§ Set task
Starting at the first line of the data, print each line verbatim up to and including the line bearing "PI = math.pi", omitting pictures.
>>>
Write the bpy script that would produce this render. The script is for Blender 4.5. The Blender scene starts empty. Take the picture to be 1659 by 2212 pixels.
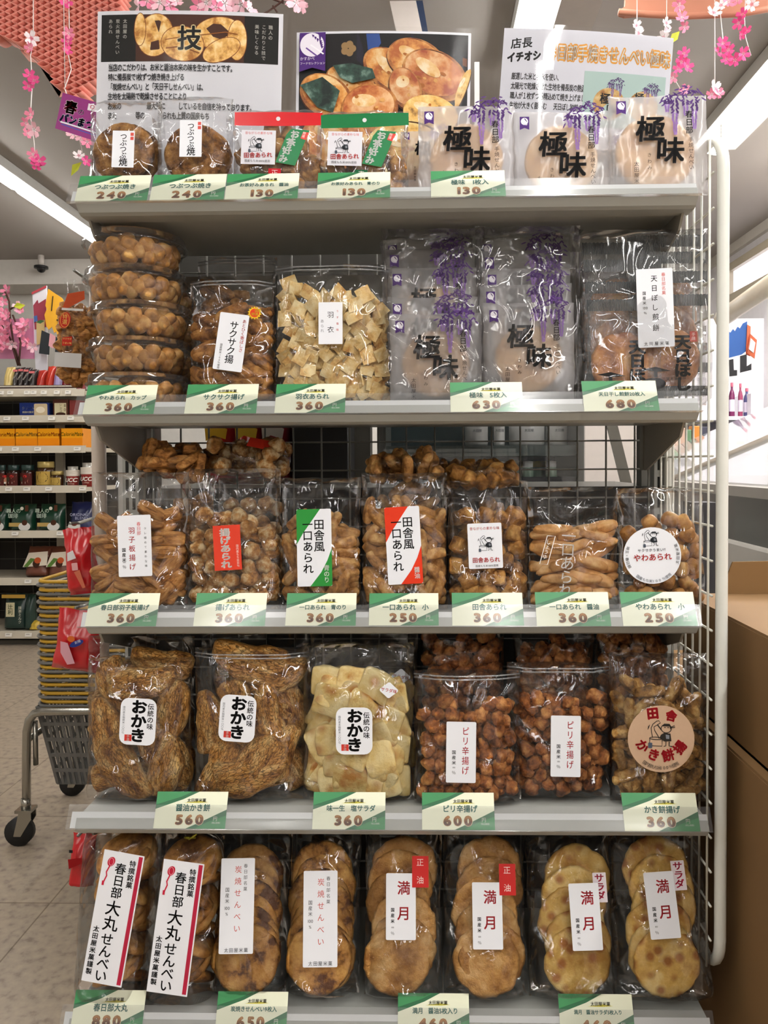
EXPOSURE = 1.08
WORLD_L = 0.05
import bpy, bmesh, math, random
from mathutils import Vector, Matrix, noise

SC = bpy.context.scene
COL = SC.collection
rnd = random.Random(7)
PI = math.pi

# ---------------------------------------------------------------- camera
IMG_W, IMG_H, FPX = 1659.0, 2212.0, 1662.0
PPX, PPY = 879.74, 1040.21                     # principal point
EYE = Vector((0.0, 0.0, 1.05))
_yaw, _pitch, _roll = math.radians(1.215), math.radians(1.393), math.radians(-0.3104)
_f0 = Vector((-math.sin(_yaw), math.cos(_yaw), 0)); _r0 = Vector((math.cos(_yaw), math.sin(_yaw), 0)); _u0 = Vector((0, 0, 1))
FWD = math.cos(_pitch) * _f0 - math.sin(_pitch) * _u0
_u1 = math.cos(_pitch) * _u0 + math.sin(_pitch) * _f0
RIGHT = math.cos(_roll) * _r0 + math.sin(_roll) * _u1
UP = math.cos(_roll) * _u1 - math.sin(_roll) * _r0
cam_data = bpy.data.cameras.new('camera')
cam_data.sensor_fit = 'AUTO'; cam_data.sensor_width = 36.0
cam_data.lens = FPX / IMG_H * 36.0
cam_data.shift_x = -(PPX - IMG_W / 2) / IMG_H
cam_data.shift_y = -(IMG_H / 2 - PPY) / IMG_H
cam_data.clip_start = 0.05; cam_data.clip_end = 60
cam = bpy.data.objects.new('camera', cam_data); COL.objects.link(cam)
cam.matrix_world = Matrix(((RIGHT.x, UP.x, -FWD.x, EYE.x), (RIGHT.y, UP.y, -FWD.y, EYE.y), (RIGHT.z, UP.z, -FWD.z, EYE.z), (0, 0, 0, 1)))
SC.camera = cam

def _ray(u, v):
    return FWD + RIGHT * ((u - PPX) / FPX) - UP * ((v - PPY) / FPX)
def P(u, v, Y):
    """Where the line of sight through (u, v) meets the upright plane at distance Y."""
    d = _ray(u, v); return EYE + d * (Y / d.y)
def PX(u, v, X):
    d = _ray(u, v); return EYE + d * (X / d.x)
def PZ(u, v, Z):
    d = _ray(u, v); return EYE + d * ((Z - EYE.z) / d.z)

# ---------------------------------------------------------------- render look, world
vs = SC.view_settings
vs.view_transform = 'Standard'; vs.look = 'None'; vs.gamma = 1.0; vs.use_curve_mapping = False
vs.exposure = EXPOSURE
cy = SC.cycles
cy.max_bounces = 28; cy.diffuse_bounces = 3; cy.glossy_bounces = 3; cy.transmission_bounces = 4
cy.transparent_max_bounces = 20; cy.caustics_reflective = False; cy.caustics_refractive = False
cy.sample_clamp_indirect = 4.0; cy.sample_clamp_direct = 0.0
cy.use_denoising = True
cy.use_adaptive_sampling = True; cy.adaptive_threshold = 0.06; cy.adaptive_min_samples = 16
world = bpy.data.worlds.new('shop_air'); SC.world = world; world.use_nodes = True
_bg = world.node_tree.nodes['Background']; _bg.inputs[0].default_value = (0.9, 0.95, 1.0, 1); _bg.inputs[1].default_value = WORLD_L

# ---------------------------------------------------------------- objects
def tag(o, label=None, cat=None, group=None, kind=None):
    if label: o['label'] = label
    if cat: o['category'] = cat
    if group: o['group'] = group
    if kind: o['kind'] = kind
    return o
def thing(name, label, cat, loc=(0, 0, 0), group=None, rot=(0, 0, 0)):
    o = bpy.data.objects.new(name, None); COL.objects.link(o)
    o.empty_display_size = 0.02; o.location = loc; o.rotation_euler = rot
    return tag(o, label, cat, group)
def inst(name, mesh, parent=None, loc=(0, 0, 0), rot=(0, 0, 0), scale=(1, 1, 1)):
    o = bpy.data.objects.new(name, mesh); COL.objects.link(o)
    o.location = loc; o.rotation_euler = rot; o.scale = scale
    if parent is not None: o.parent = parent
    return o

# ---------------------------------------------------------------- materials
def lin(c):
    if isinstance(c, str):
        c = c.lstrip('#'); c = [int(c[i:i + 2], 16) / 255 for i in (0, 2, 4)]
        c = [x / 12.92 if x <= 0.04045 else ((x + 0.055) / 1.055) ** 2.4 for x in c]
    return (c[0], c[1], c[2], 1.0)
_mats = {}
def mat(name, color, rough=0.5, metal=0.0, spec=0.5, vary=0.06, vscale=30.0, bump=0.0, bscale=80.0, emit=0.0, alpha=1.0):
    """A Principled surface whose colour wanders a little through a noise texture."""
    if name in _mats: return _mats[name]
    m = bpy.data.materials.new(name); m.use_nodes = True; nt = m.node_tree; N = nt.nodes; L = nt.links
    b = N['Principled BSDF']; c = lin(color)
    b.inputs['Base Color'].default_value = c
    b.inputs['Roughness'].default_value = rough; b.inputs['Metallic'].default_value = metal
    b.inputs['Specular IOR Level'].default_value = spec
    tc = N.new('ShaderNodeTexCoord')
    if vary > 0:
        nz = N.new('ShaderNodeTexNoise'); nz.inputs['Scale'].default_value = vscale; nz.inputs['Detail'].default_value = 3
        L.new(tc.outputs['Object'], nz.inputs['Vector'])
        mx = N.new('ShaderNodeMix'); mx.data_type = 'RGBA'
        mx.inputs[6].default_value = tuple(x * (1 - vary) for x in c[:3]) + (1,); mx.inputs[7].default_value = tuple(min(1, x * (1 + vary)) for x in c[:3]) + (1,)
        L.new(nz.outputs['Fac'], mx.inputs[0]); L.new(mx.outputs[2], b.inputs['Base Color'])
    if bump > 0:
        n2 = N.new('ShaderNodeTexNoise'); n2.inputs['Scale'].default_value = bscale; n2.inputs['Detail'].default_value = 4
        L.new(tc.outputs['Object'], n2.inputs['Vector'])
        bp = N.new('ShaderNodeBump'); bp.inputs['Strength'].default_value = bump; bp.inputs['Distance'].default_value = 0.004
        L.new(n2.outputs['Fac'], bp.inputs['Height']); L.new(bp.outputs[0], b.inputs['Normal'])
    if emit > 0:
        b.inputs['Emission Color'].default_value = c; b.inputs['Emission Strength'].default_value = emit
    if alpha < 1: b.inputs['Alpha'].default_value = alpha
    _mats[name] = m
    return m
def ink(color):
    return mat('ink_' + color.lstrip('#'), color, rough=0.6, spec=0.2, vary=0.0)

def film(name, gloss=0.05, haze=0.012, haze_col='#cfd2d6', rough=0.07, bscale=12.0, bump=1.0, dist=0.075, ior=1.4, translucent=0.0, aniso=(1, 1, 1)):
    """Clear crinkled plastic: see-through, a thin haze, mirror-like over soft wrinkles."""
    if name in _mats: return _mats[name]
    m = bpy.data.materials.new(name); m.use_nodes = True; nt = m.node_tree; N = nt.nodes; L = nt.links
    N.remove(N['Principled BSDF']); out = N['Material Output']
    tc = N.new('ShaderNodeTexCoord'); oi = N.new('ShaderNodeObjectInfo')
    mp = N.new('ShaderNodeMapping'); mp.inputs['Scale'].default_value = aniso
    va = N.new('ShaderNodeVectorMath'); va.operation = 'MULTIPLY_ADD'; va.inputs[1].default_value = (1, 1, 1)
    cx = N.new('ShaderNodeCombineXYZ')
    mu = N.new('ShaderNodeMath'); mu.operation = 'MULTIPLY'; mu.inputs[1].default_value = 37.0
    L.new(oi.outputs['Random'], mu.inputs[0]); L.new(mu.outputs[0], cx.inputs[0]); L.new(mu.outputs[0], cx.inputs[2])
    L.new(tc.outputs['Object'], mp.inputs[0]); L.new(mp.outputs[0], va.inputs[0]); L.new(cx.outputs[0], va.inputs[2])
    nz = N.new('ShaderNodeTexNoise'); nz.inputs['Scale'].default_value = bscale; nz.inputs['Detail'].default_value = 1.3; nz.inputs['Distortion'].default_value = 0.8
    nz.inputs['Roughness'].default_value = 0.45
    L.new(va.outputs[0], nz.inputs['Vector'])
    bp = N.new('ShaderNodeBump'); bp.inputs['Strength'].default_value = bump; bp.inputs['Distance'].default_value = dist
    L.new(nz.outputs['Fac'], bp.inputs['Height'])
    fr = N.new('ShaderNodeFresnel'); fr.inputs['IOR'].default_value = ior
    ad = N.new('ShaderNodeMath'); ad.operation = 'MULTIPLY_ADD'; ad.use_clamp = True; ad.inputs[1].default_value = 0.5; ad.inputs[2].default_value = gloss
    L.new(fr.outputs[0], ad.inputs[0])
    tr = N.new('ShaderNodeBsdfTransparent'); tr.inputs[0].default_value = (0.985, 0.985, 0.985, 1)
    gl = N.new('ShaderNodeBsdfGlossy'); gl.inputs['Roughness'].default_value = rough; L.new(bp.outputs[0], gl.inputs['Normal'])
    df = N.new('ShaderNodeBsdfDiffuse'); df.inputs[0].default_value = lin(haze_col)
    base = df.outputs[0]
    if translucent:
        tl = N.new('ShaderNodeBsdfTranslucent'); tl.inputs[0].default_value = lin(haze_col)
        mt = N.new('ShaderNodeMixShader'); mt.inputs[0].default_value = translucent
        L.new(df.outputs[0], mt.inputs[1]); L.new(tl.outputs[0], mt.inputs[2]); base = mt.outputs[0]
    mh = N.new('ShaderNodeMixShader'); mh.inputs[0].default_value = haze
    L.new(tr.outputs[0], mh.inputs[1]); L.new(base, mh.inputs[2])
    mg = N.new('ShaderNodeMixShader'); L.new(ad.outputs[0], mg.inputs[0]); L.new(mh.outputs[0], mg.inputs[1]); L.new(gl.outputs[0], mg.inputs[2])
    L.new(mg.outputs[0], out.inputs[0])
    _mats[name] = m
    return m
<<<
§ Task response
Write the bpy script that would produce this render. The script is for Blender 4.5. The Blender scene starts empty. Take the picture to be 1659 by 2212 pixels.
EXPOSURE = 1.08
WORLD_L = 0.05
import bpy, bmesh, math, random
from mathutils import Vector, Matrix, noise

SC = bpy.context.scene
COL = SC.collection
rnd = random.Random(7)
PI = math.pi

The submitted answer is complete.